Further information regarding the Group's procedures to maintain strict internal controls over all aspects of risk, including financial risk, are set out in the Corporate Governance section of the Directors' Report.

INTERNATIONAL FINANCIAL REPORTING STANDARDS
From August 2005 onwards, in common with all listed companies in the European Union, Smiths will be required to prepare its consolidated accounts in accordance with International Financial Reporting Standards (IFRS). As a result the Financial Statements for 2004/05 will be the last prepared under UK Generally Accepted Accounting Principles (UK GAAP).

For some months now, we have been planning for the transition from UK GAAP to IFRS. We are currently in the process of interpreting the accounting standards that will apply from August 2005 onwards, setting the future accounting policies in accordance with IFRS and identifying the detailed accounting and disclosure requirements that will necessitate changes to our financial information systems.

We are not, as yet, in a position to quantify the effect of the differences between IFRS and UK GAAP on the Group's results or financial position. Based on our work to date, we believe that the significant differences will arise in the areas below:

Research and development costs
Expenditure on self-funded research and development is of the order of £140m per annum. Such expenditure is prudently expensed as incurred, a policy which we believe conforms with industry practice. IFRS requires development expenditure meeting certain recognition criteria to be capitalised on the balance sheet and amortised over its useful life. This standard is to be applied retrospectively; hence the intangible asset will include amounts expensed in previous years.

Derivatives and hedge accounting
A significant element of trading is denominated in US dollars and other foreign currencies. In order to protect ourselves from the associated currency volatility, we take levels of forward cover.

We also use derivatives to protect the Company from the impact of changes in interest rates. Currently, gains or losses arising on these derivatives are taken to the Profit and Loss Account in the same period as the underlying transaction.

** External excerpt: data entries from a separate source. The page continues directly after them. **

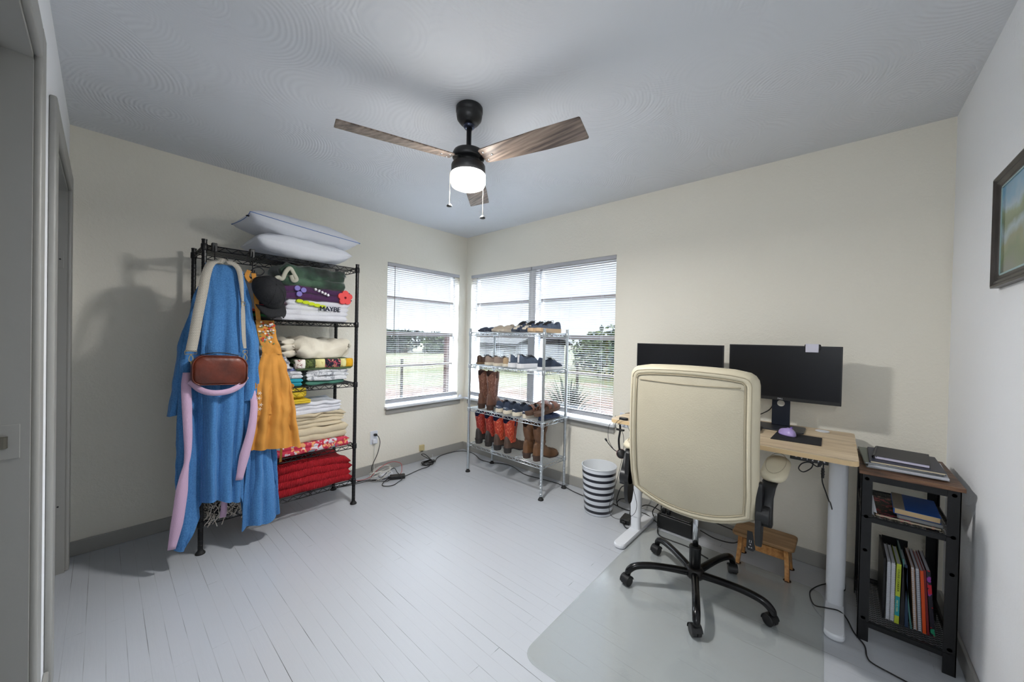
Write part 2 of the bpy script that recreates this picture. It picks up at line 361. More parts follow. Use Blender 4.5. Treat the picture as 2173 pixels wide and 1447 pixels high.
# ------------------------------------------------------------------ ceiling fan
def wood_mat(name, c0, c1, c2, s=(1, 14, 14), scale=3, rough=.5, bump=.1):
    m = mat(name, c1, rough, bump=bump, bs=scale*8, sc3=s, ramp=((.32, c0), (.5, c1), (.68, c2)), vs=scale); return m
M_blade = wood_mat('weathered_oak_blade', (78,66,58), (122,106,94), (150,134,120), (1.2, 22, 22), 3.0, .45)
fx, fy = 1.84, -1.595
fan = thing('ceiling_fan', 'black ceiling fan with three weathered-wood blades and a lit drum light', 'ceiling fan', (fx, fy, H))
MB().lathe([(.0,H),(.062,H-.0005),(.066,H-.006),(.066,H-.028),(.062,H-.034),(.064,H-.04),(.060,H-.062),(.044,H-.082),(.03,H-.09),(.0,H-.09)], (fx,fy,0), 40).build('canopy', M_black, fan, fan.location, smooth=True)
MB().lathe([(.028,H-.085),(.030,H-.096),(.022,H-.106),(.012,H-.106)], (fx,fy,0), 32).build('hanger_ball_collar', mat('dark_blue_steel', (60,66,84), .25, metal=.7), fan, fan.location, smooth=True)
MB().lathe([(.0125,H-.09),(.0125,2.245),(.022,2.243),(.024,2.228)], (fx,fy,0), 24).build('downrod', M_black, fan, fan.location, smooth=True)
MB().lathe([(.02,2.232),(.05,2.228),(.073,2.218),(.079,2.205),(.079,2.186),(.076,2.182),(.06,2.180),(.05,2.168),(.05,2.158),(.0,2.158)], (fx,fy,0), 48).build('motor_housing', M_black, fan, fan.location, smooth=True)
kit = MB().lathe([(.0,2.163),(.06,2.162),(.081,2.154),(.084,2.148),(.084,2.108),(.078,2.106)], (fx,fy,0), 48).build('light_housing', mat('satin_black_metal', (34,34,36), .4, metal=.3), fan, fan.location, smooth=True)
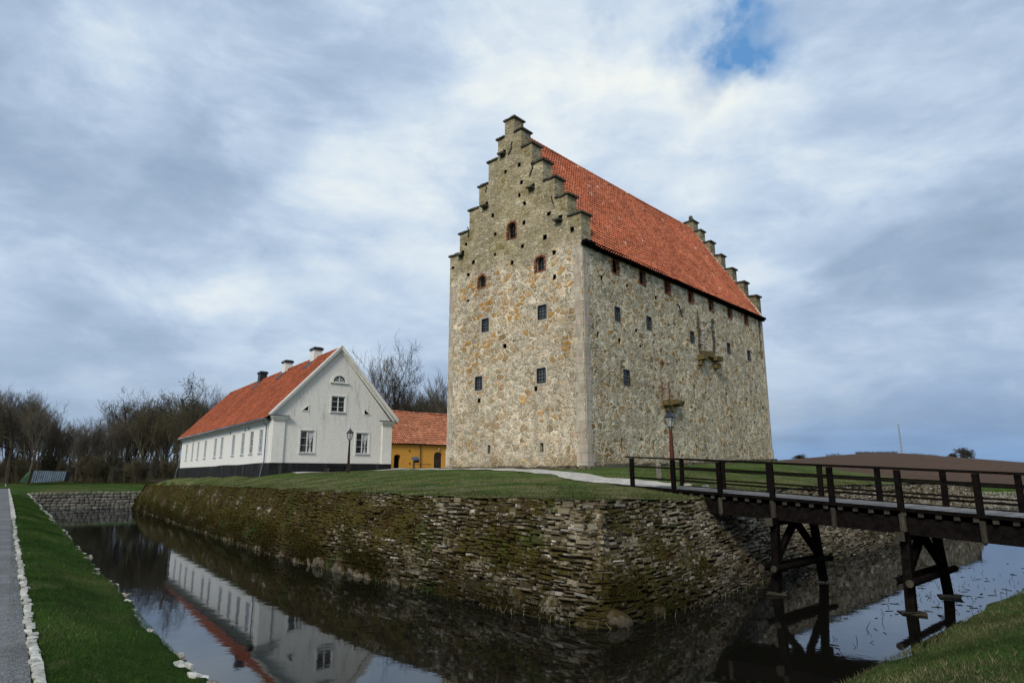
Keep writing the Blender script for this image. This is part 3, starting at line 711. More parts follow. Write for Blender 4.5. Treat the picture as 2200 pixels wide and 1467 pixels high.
def small(y,z,big=1.):
    w,h=random.uniform(.22,.32)*big,random.uniform(.22,.32)*big
    q=[(a+random.gauss(0,.025),b+random.gauss(0,.025)) for a,b in rect(y,z,w,h)]; HOLES.append(q); return q
def shade_holes(f,par):  # near-black box in each hole, painted as its inner shade
    global HOLES
    mb=MB()
    for q in HOLES:
        cx=sum(a for a,b in q)/4; cz=sum(b for a,b in q)/4; q=[(cx+(a-cx)*.95,cz+(b-cz)*.95) for a,b in q]; V=[f(a,b,.05) for a,b in q]+[f(a,b,.40) for a,b in q]; mb.add([tuple(v) for v in V],[(0,1,5,4),(1,2,6,5),(2,3,7,6),(3,0,4,7),(4,5,6,7)])
        cx=sum(a for a,b in q)/4; cz=sum(b for a,b in q)/4
    if mb.n: mb.build('putlog_holes',M['void'],par)['kind']='stuff'
    HOLES=[]
def ok(p,others,d=.55): return all(abs(p[0]-o[0])>d*1.0 or abs(p[1]-o[1])>d*1.35 for o in others)
mb=MB()
big=rectsF+slitF+archF
hf=[rect(*r) for r in rectsF+slitF]+[arch(*a) for a in archF]+[small(*p) for p in pf if ok(p,big)]
panel(mb,gable_outline(),hf,FY,.42)
# back and edges of the gable above the roof
go=gable_outline(); back=[(y,max(z,10.)) for y,z in go]
tri=tessellate_polygon([[Vector((a,b,0)) for a,b in back]]); mb.add([(.95,a,b) for a,b in back],[tuple(t) for t in tri])
n=len(back); mb.add([(0.0,a,b) for a,b in back]+[(.95,a,b) for a,b in back],[(i,(i+1)%n,n+(i+1)%n,n+i) for i in range(1,n)])
mb.build('gable_wall',M['front'],castle)
shade_holes(lambda y,z,d:(d,y+(.01 if 0 else 0),z),castle)
mb=MB(); 
panel(mb,back,[],lambda y,z,d:(25.45+d,y,z),.3); mb.add([(26.4,a,b) for a,b in go],[tuple(t) for t in tessellate_polygon([[Vector((a,b,0)) for a,b in go]])])
mb.add([(25.45,a,b) for a,b in back]+[(26.4,a,b) for a,b in back],[(i,(i+1)%n,n+(i+1)%n,n+i) for i in range(1,n)])
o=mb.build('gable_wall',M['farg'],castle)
# long wall
archS=[(x,13.12,.66,1.0) for x in(3.53,6.69,9.96,13.34,16.6,19.86,22.98)]
rectS=[(3.54,9.95,.55,.86),(7.25,10.0,.55,.86),(13.18,9.97,.55,.84),(19.14,10.0,.55,.84),(22.93,9.92,.55,.84),(4.33,6.02,.62,.92)]
slitS=[(10.22,9.81,.2,.8),(10.12,5.92,.16,.95),(13.12,5.97,.34,.85),(18.26,5.9,.36,.85),(21.99,5.88,.34,.8),(3.6,1.83,.2,.8),(7.25,1.81,.22,.9),(12.95,1.76,.28,.7),(16.78,1.83,.16,.9),(19.97,1.72,.28,.7),(23.33,1.84,.14,.8)]
mb=MB()
hs=[rect(*r) for r in rectS+slitS]+[arch(*a) for a in archS]+[small(*p) for p in sideholes if ok(p,archS+rectS+slitS) and p[1]<13.4]
panel(mb,[(0,-.5),(26.4,-.5),(26.4,13.82),(0,13.82)],hs,lambda x,z,d:(x,d+.001,z),.4)
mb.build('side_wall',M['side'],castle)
shade_holes(lambda x,z,d:(x,d,z),castle)
mb=MB(); mb.add([(0,12,-.5),(26.4,12,-.5),(26.4,12,13.8),(0,12,13.8)],[(3,2,1,0)]); mb.build('side_wall',M['side'],castle)
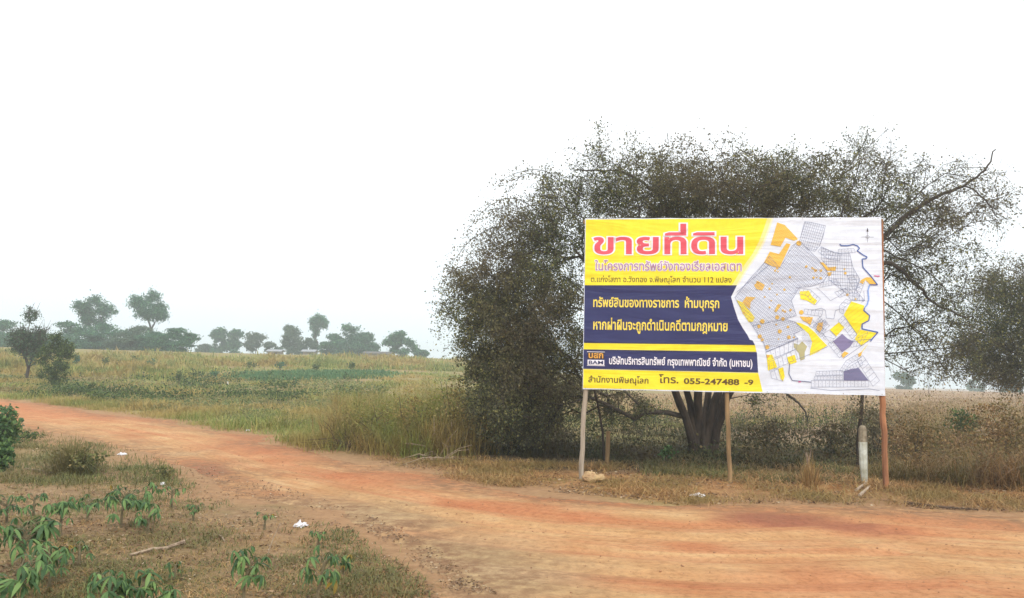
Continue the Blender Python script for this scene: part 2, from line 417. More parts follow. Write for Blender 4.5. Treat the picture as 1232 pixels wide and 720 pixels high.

IFRS requires all hedges to be strictly designated against specific transactions and the hedge effectiveness tested. All such instruments are required to be revalued to market values at the balance sheet date. If the hedging criteria are not achieved, then the change in value is taken to the Profit and Loss Account immediately.

Meeting the strict hedge criteria for all contracts may not be practicable, resulting in potential volatility in the reported Profit and Loss Account and Balance Sheet.

Goodwill
Generally, the carrying amount of goodwill recognised under UK GAAP on past acquisitions will not be revisited under IFRS. However, in comparison to UK GAAP, where goodwill is amortised over its useful life, under IFRS goodwill will not be amortised but, rather, will be subject to an annual impairment review which may introduce significant volatility in the Profit and Loss Account.

Other areas being considered, which could have a significant impact on the Company's results include share options, pensions, acquisitions and deferred tax.

Outside the European Union many other countries will require or permit companies to report under IFRS. Efforts to achieve convergence between IFRS and US GAAP are welcome.